Goal of the exercise:
In the listing below, locate the lines that hold the string "part". Copy those lines.

— start Supplied material —

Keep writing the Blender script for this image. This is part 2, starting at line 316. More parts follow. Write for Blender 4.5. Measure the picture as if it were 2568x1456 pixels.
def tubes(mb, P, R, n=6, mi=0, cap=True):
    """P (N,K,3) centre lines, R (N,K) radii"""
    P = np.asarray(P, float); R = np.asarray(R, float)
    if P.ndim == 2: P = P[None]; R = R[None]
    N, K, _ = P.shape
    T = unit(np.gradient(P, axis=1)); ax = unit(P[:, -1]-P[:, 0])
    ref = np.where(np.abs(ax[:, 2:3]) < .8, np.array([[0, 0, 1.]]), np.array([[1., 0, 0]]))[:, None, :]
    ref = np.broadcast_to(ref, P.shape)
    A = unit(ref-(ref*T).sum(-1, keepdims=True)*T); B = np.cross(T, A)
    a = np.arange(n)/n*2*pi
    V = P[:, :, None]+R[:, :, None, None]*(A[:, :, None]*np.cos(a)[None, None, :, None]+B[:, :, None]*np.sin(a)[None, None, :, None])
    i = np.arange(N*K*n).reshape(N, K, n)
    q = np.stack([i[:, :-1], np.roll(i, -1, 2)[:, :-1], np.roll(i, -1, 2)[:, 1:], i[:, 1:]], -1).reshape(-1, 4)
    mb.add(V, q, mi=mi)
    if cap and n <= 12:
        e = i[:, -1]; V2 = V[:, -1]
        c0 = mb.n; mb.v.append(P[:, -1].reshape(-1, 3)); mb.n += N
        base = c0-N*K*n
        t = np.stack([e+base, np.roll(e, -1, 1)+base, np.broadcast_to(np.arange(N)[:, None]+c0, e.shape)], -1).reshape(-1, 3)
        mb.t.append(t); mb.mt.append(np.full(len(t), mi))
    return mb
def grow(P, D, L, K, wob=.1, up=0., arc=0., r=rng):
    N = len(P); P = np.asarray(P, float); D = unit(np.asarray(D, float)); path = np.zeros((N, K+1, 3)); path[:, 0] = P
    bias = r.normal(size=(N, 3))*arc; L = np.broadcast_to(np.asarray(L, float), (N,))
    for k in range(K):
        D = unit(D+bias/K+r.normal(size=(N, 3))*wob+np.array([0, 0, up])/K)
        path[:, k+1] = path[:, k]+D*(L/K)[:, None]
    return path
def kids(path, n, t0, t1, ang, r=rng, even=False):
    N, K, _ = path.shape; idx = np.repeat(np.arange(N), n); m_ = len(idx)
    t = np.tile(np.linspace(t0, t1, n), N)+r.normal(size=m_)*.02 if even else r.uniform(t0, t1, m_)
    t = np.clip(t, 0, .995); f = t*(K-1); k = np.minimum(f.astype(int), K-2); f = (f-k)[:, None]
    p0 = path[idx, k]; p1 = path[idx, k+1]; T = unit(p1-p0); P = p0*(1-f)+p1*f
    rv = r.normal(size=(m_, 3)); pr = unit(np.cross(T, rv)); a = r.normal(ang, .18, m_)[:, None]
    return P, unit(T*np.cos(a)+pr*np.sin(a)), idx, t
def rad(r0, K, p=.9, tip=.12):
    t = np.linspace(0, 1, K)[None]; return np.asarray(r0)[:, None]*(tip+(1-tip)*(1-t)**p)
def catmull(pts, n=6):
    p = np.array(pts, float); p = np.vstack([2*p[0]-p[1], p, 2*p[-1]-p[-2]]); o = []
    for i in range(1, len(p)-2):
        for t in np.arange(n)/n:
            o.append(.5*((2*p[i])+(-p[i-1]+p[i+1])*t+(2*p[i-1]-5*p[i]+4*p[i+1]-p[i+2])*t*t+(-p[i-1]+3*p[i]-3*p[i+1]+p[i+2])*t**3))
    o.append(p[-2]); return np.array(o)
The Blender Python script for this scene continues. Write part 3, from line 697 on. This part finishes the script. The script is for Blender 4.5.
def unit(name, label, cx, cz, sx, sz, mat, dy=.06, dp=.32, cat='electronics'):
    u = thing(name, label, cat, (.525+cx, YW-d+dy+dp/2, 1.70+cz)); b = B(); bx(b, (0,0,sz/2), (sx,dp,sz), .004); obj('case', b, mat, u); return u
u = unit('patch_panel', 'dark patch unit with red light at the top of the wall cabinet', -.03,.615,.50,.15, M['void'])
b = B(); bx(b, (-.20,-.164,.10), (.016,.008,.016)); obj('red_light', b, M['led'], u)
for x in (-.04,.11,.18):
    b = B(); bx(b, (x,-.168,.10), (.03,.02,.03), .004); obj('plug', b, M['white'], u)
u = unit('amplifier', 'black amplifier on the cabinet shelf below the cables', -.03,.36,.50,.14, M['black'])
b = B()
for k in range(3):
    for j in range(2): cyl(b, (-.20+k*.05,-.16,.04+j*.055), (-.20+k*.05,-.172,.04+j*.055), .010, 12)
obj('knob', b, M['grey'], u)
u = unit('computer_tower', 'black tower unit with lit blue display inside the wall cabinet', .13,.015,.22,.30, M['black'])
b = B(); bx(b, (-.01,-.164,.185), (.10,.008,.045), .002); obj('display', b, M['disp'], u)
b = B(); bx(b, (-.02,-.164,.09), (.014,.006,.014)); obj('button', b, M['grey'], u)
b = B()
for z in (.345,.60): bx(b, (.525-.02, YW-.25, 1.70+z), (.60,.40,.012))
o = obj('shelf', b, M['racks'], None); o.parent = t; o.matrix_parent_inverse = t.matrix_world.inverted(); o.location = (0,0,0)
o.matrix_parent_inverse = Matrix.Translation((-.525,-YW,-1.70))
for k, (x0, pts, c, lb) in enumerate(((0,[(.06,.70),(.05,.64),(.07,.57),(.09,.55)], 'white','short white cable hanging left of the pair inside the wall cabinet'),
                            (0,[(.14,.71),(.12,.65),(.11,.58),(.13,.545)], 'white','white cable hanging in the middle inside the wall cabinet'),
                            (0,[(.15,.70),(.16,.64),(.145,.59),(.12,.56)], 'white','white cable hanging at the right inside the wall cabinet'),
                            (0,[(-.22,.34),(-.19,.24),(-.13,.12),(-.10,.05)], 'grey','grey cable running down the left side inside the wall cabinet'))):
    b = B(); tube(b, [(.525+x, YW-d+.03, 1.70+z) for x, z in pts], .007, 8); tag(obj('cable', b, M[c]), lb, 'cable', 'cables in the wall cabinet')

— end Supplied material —

Complete response:
Keep writing the Blender script for this image. This is part 2, starting at line 316. More parts follow. Write for Blender 4.5. Measure the picture as if it were 2568x1456 pixels.
The Blender Python script for this scene continues. Write part 3, from line 697 on. This part finishes the script. The script is for Blender 4.5.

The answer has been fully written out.